――再起可能の失敗
を、
――再起不能の失敗
から選り分けるために、
――失われる人命の数の期待値が 1 未満
という基準を用いてはどうか――
ということを、きのうの『道草日記』で述べました。
つまり――
ある失敗について――
その失敗が起こったときに――
失われる人命の数の期待値が 1 未満であれば、
――再起可能の失敗
とみなし――
失われる人命の数の期待値が 1 以上であれば、
――再起不能の失敗
とみなす――
ということです。
――本当に「失われる人命の数の期待値が 1 未満」という基準でよいのか。
と訝る向きもあるでしょう。
例えば――
要人の警護の場面です。
通常、警護の対象となる要人は 1 人ですから――
失われる人命の数の期待値が 1 未満になるには、要人の命が失われる確率が 100 %未満であればよい――
ということになってしまいます。
つまり、
――確実に殺害をされるとわかっているのでなければ、殺害の危険性は無視をするべきである。
ということです。
たしかに――
おかしな結論です。
どこが間違っているのでしょう。
おそらく、
――警護の対象となる要人は 1 人であるから、失われうる人命の数は 1 である。
という点が間違っています。
警護の対象が 1 人であるからといって、失われうる人命の数が 1 であるとはいえません。

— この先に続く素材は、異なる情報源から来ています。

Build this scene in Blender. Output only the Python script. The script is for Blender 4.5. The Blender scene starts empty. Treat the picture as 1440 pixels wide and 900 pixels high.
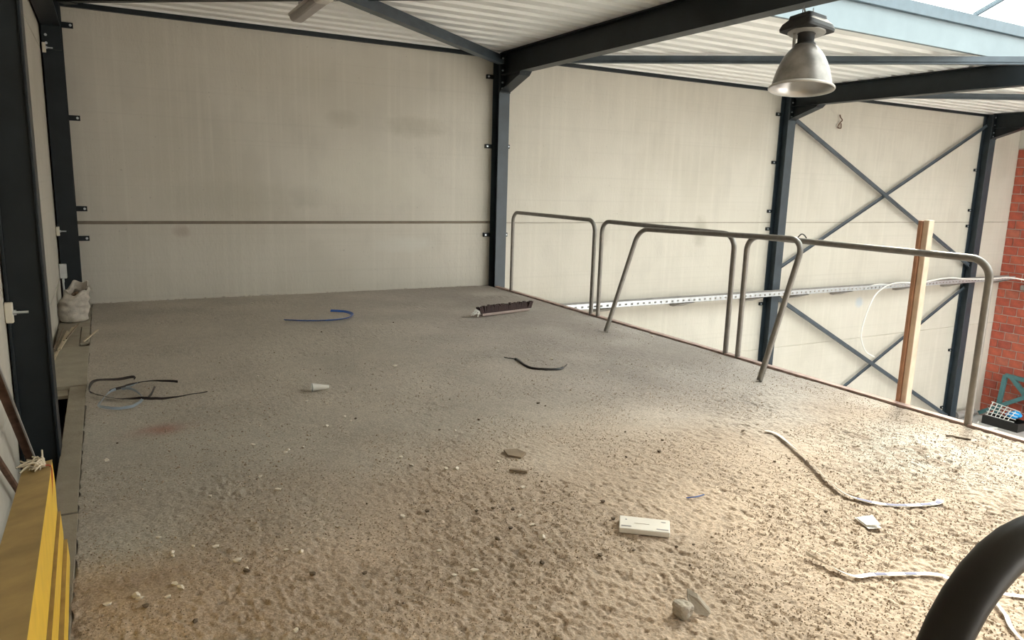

警護に当たる警察官等の命も失われる可能性があります。
また、要人の周囲に居合わせる人たちが巻き添えで命を落とす可能性もあります。
例えば――
要人が選挙の街頭演説を行っている場合は――
その場に少なく見積もっても数十人は居合わせるでしょう。
警護に当たる警察官も含めれば、100 人くらいにはなるはずです。
よって――
失われる人命の数の期待値が 1 未満になるには、要人の命が失われる確率が 1 %未満でなければならない――
ということになります。
数百人とか数千人とかが集まるような大規模な街頭演説なら――
その確率は、当然ながら、1 %を遥かに下回ります。